18.2.12

My mind goes a million miles a minute sometimes...

...So, I've decided to try and clear it this way.
I get overwhelmed.
 If you dont know, my hubby has been home from deployment for 6 months. I'm in my senior year (finally) at UTEP. My oldest kiddo is 7, my youngest is 8 months, and we're expecting AGAIN.  Some times, I dont even know what to do with that knowledge. I still cant get my head around it. I feel like its 1 step forward and 3 steps back towards my degree, and then I feel guilty for feeling that, beacuse the only thing that has come between me and the forward progress I had intended is caring for the kids. I sometimes feel selfish for wanting my degree so badly. My dean says "Do it well, not fast." ....to which I reply "Its been 8 years since I left HS. I think we're past "fast"."   Oh well, all in good time.

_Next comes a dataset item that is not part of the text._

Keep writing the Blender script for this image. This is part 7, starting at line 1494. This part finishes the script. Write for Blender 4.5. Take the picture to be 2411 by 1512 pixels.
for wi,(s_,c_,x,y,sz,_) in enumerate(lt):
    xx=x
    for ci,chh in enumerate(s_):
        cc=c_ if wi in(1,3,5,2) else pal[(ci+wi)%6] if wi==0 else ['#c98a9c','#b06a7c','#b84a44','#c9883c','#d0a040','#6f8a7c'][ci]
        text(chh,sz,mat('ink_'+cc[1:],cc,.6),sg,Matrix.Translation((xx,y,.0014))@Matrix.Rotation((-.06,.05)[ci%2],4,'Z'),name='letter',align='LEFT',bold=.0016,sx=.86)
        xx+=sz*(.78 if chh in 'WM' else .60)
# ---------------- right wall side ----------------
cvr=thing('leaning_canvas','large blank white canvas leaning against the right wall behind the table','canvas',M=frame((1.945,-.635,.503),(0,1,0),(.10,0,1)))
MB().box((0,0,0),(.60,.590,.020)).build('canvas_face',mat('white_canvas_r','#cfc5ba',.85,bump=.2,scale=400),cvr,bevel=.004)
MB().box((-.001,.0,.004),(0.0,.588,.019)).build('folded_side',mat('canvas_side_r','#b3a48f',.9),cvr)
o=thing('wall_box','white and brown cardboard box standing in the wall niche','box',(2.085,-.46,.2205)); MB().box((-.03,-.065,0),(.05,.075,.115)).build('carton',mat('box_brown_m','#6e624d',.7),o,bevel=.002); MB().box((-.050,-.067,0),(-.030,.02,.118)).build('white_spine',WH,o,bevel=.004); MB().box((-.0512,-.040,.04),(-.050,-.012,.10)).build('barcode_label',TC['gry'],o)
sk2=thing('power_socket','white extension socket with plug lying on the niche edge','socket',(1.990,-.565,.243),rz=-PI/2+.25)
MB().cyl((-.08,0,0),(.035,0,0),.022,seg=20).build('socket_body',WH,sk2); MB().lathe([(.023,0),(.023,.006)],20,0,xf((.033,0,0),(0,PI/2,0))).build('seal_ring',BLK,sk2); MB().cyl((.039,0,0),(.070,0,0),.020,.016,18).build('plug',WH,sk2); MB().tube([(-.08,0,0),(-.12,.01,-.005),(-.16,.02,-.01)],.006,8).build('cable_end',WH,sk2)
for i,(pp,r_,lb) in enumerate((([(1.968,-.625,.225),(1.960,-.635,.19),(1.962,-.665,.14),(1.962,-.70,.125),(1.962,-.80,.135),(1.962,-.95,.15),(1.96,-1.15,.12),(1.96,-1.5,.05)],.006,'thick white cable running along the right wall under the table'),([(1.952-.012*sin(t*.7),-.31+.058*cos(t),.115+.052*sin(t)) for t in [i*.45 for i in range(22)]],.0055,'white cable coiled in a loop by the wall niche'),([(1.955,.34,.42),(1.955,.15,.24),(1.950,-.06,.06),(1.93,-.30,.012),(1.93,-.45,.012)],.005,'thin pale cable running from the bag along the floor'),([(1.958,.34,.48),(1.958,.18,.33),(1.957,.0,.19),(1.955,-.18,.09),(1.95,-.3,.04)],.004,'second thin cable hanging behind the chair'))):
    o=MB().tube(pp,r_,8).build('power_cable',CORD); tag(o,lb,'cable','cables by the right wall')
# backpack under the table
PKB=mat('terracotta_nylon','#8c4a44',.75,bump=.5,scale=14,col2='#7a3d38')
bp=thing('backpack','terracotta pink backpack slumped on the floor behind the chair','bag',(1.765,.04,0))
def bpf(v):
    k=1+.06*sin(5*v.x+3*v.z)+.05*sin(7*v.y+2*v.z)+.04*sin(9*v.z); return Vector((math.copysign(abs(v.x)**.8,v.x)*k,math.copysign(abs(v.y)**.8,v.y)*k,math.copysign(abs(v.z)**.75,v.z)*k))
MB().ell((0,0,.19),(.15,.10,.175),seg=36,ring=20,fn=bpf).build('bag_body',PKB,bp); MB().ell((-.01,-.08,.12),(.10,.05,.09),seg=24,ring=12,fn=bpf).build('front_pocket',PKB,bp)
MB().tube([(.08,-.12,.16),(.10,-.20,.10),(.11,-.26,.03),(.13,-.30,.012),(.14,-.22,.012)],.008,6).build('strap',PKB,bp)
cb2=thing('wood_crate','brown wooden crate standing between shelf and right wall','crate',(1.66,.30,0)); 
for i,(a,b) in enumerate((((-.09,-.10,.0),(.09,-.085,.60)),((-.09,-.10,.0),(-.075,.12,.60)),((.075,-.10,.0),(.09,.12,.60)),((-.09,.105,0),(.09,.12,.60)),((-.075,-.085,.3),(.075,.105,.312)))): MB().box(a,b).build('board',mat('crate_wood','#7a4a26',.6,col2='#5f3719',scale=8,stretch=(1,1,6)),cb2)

We're making strides toward preparing for the new baby and the toddler stage with our little one. Step one took place today, in getting a better couch set. We take delivery in 2 days, and none of us can wait. Ayana doesnt know yet since she's with her dad. She's going to FLIP over the cupholders and recliners.  Tomorrow is "prep the house" day, so we have a clear area for the delivery of the set.

Tonight, taking it easy. Netflix and early to bed.